JD Finance, a financial services spinout of China-based e-commerce business JD.com, is raising additional capital at a RMB50bn ($7.3bn) valuation, China Money Network reported on Thursday citing an unnamed source.
Investors will be required to supply at least RMB200m in cash in order to take part in the round, though details of its target size have not been revealed.
JD Finance has committed to conducting an initial public offering within five years and in the event that a flotation does not materialise it will repurchase shares at an annualised return of 9.38%.
The news follows JD.com’s decision earlier this month to divest its entire 68.6% stakeholding in JD Finance, which marked a first step towards an initial public offering for the financial services spinout.
The divestment is expected to be completed by mid-2017 and will provide JD.com with a RMB14.3bn windfall.

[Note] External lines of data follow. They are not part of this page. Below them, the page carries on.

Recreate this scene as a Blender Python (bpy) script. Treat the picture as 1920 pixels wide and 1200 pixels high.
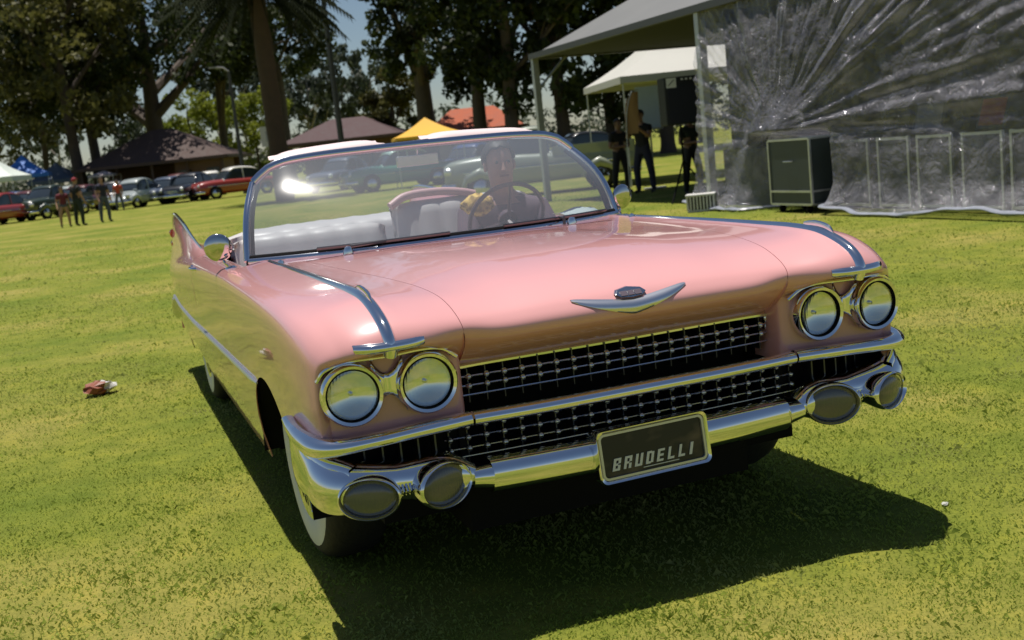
import bpy, bmesh, math, random
from mathutils import Vector, Matrix, noise
from mathutils.bvhtree import BVHTree

for _o in list(bpy.data.objects):
    bpy.data.objects.remove(_o)
scene = bpy.context.scene
R = math.radians
rnd = random.Random(7)

# ------------------------------------------------------------------ camera
CAM = Vector((-1.4739, -2.9265, 1.3798))
YAW, PITCH, ROLL, FOC = 0.34498545, -0.15358668, -0.10510423, 2135.726
_f = Vector((math.sin(YAW)*math.cos(PITCH), math.cos(YAW)*math.cos(PITCH), math.sin(PITCH)))
_r = Vector((math.cos(YAW), -math.sin(YAW), 0))
_u = _r.cross(_f)
_r2 = _r*math.cos(ROLL) + _u*math.sin(ROLL)
_u2 = -_r*math.sin(ROLL) + _u*math.cos(ROLL)
camd = bpy.data.cameras.new('camera')
camd.sensor_width = 36.0
camd.lens = FOC/1920.0*36.0
camd.clip_start = 0.05
camd.clip_end = 3000
camd.dof.use_dof = True
camd.dof.focus_distance = 3.7
camd.dof.aperture_fstop = 5.0
cam = bpy.data.objects.new('camera', camd)
scene.collection.objects.link(cam)
_m = Matrix((_r2, _u2, -_f)).transposed().to_4x4()
_m.translation = CAM
cam.matrix_world = _m
scene.camera = cam

# ------------------------------------------------------------------ sky, sun, exposure
SUN = Vector((-0.085, 0.17, 1.0)).normalized()
world = bpy.data.worlds.new('World')
scene.world = world
world.use_nodes = True
wn = world.node_tree.nodes
wl = world.node_tree.links
wn.clear()
sky = wn.new('ShaderNodeTexSky')
sky.sky_type = 'NISHITA'
sky.sun_disc = False
sky.sun_elevation = math.asin(SUN.z)
sky.sun_rotation = math.atan2(SUN.x, SUN.y)
sky.altitude = 700
sky.air_density = 1.0
sky.dust_density = 0.6
sky.ozone_density = 1.0
bgn = wn.new('ShaderNodeBackground')
bgn.inputs['Strength'].default_value = 0.06
wout = wn.new('ShaderNodeOutputWorld')
wl.new(sky.outputs[0], bgn.inputs['Color'])
wl.new(bgn.outputs[0], wout.inputs['Surface'])
sund = bpy.data.lights.new('sun', 'SUN')
sund.energy = 5.0
sund.angle = R(0.5)
sund.color = (1.0, 0.95, 0.87)
sun = bpy.data.objects.new('sun', sund)
sun.rotation_euler = (-SUN).to_track_quat('-Z', 'Y').to_euler()
sun.location = (0, 0, 30)
scene.collection.objects.link(sun)
scene.view_settings.view_transform = 'Standard'
scene.view_settings.look = 'None'
scene.view_settings.exposure = 0.12
scene.view_settings.gamma = 1.0
scene.view_settings.use_curve_mapping = False
scene.cycles.max_bounces = 8
scene.cycles.transparent_max_bounces = 16
scene.cycles.caustics_reflective = False
scene.cycles.caustics_refractive = False

# ------------------------------------------------------------------ helpers
COL = scene.collection

def at(px, py, d):
    """photograph pixel + distance along the view axis -> place in the world"""
    k = FOC
    return CAM + (_f + _r2*((px-960)/k) - _u2*((py-600)/k))*d

def ground_at(px, py, z=0.0):
    k = FOC
    d = _f + _r2*((px-960)/k) - _u2*((py-600)/k)
    return CAM + d*((z-CAM.z)/d.z)

def spot(px, d):
    """ground point in the direction of column px (at its horizon) at depth d"""
    p = at(px, 368.8-0.1055*px, d)
    return Vector((p.x, p.y, 0))

def link(o, parent=None):
    COL.objects.link(o)
    if parent is not None:
        o.parent = parent
    return o

def tag(o, label=None, cat=None, group=None, kind=None):
    if label: o['label'] = label
    if cat: o['category'] = cat
    if group: o['group'] = group
    if kind: o['kind'] = kind
    return o

def empty(name, loc=(0, 0, 0), rz=0.0, label=None, cat=None, group=None):
    o = bpy.data.objects.new(name, None)
    o.empty_display_size = 0.2
    o.location = loc
    o.rotation_euler = (0, 0, rz)
    COL.objects.link(o)
    return tag(o, label, cat, group)

class MB:
    """collects shapes; build() links them as one mesh object"""
    def __init__(s):
        s.v = []; s.f = []; s.mi = []; s.cur = 0
    def add(s, vs, fs):
        b = len(s.v)
        s.v += [tuple(p) for p in vs]
        s.f += [tuple(i+b for i in f) for f in fs]
        s.mi += [s.cur]*len(fs)
        return s
    def box(s, c, d, rot=None, taper=None):
        cx, cy, cz = c; dx, dy, dz = d[0]/2, d[1]/2, d[2]/2
        vs = []
        for k in (-1, 1):
            t = 1.0 if (taper is None or k < 0) else taper
            for (i, j) in ((-1, -1), (1, -1), (1, 1), (-1, 1)):
                p = Vector((i*dx*t, j*dy*t, k*dz))
                if rot is not None: p = rot @ p
                vs.append((cx+p.x, cy+p.y, cz+p.z))
        return s.add(vs, [(3, 2, 1, 0), (4, 5, 6, 7), (0, 1, 5, 4), (1, 2, 6, 5), (2, 3, 7, 6), (3, 0, 4, 7)])
    def bar(s, a, b, w, h=None, up=(0, 0, 1)):
        a = Vector(a); b = Vector(b); h = w if h is None else h
        d = b-a; L = d.length; z = d.normalized()
        x = z.cross(Vector(up))
        if x.length < 1e-4: x = z.cross(Vector((1, 0, 0)))
        x.normalize(); y = x.cross(z)
        M = Matrix((x, z, y)).transposed()
        return s.box((a+b)/2, (w, L, h), M)
    def tube(s, pts, rad, n=10, caps=True, flat=None, up=None):
        """rad: number or list; flat: (a,b) half axes multiplier"""
        pts = [Vector(p) for p in pts]
        m = len(pts)
        rr = rad if isinstance(rad, list) else [rad]*m
        rings = []
        prev = Vector(up) if up is not None else None
        for i, p in enumerate(pts):
            t = (pts[min(i+1, m-1)]-pts[max(i-1, 0)])
            if t.length < 1e-9: t = Vector((0, 0, 1))
            t.normalize()
            if prev is None:
                prev = Vector((0, 0, 1)) if abs(t.z) < 0.9 else Vector((1, 0, 0))
            side = t.cross(prev)
            if side.length < 1e-6: side = t.cross(Vector((0.3, 1, 0.1)))
            side.normalize()
            u = side.cross(t).normalized()
            if up is None: prev = u
            r = rr[i]
            ra, rb = (r if isinstance(r, (tuple, list)) else (r, r))
            if flat: ra, rb = ra*flat[0], rb*flat[1]
            rings.append([p+side*(math.cos(2*math.pi*k/n)*ra)+u*(math.sin(2*math.pi*k/n)*rb) for k in range(n)])
        return s.rings(rings, caps)
    def rings(s, rings, caps=True, closed=True):
        n = len(rings[0]); vs = [p for r in rings for p in r]; fs = []
        for i in range(len(rings)-1):
            for k in range(n if closed else n-1):
                k2 = (k+1) % n
                fs.append((i*n+k, i*n+k2, (i+1)*n+k2, (i+1)*n+k))
        if caps:
            fs.append(tuple(reversed(range(n))))
            fs.append(tuple(range((len(rings)-1)*n, len(rings)*n)))
        return s.add(vs, fs)
    def grid(s, g):
        m = len(g); n = len(g[0]); vs = [p for r in g for p in r]
        fs = [(i*n+j, i*n+j+1, (i+1)*n+j+1, (i+1)*n+j) for i in range(m-1) for j in range(n-1)]
        return s.add(vs, fs)
    def lathe(s, prof, origin=(0, 0, 0), axis=(0, 0, 1), n=24, sx=1.0, sy=1.0, xdir=None, caps=True):
        """prof: list of (r, h) along axis"""
        a = Vector(axis).normalized(); o = Vector(origin)
        x = Vector(xdir) if xdir is not None else (a.cross(Vector((0, 0, 1))) if abs(a.z) < 0.9 else Vector((1, 0, 0)))
        x = (x - a*x.dot(a)).normalized(); y = a.cross(x)
        rings = [[o+a*h+x*(r*sx*math.cos(2*math.pi*k/n))+y*(r*sy*math.sin(2*math.pi*k/n)) for k in range(n)] for r, h in prof]
        return s.rings(rings, caps=caps)
    def poly_prism(s, pts, d):
        """closed polygon (3D list) extruded by vector d"""
        d = Vector(d); n = len(pts); a = [Vector(p) for p in pts]
        vs = a+[p+d for p in a]
        fs = [tuple(reversed(range(n))), tuple(range(n, 2*n))]+[(i, (i+1) % n, n+(i+1) % n, n+i) for i in range(n)]
        return s.add(vs, fs)
    def build(s, name, mat, parent=None, smooth=True, bevel=0.0, subd=0, angle=40, fixn=False, solid=0.0, segs=2):
        me = bpy.data.meshes.new(name)
        me.from_pydata(s.v, [], s.f)
        mats = mat if isinstance(mat, (list, tuple)) else [mat]
        for m in mats: me.materials.append(m)
        if len(mats) > 1:
            for p, mi in zip(me.polygons, s.mi): p.material_index = mi
        if fixn:
            bm = bmesh.new(); bm.from_mesh(me)
            bmesh.ops.remove_doubles(bm, verts=bm.verts, dist=1e-5)
            bmesh.ops.recalc_face_normals(bm, faces=bm.faces)
            bm.to_mesh(me); bm.free()
        if smooth:
            me.polygons.foreach_set('use_smooth', [True]*len(me.polygons))
            if angle and not subd:
                me.set_sharp_from_angle(angle=R(angle))
        me.update()
        o = bpy.data.objects.new(name, me)
        link(o, parent)
        if solid:
            md = o.modifiers.new('solid', 'SOLIDIFY'); md.thickness = solid; md.offset = -1
        if bevel:
            md = o.modifiers.new('bevel', 'BEVEL'); md.width = bevel; md.segments = segs; md.limit_method = 'ANGLE'; md.angle_limit = R(35)
        if subd:
            md = o.modifiers.new('sub', 'SUBSURF'); md.levels = subd; md.render_levels = subd
        return o

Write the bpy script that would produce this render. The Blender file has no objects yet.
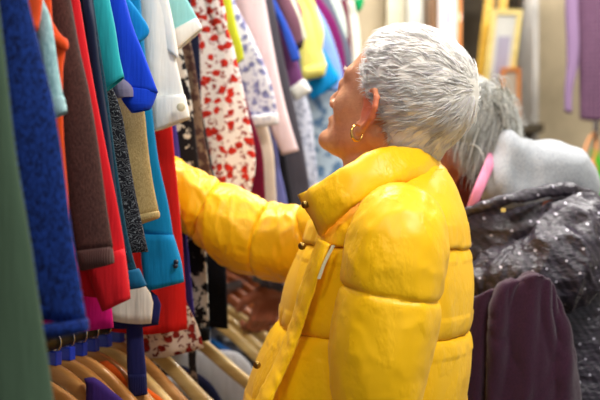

The parent company will also secure the rights to receive 40% of JD Finance’s future pre-tax profit, which may then also be exchanged for a 40% equity stake pending regulatory approval.
JD.com created JD Finance in 2013 to provide financial products such as consumer credit, wealth management and third-party payment services. The platform competes with offerings such as Ant Financial, the financial services affiliate of e-commerce group Alibaba.
Insurance provider China Taiping Insurance co-led a $1bn share subscription for JD Finance in January 2016 with venture capital firm Sequoia Capital and investment firm China Harvest Investments. At the time, JD Finance was valued at approximately $7.1bn.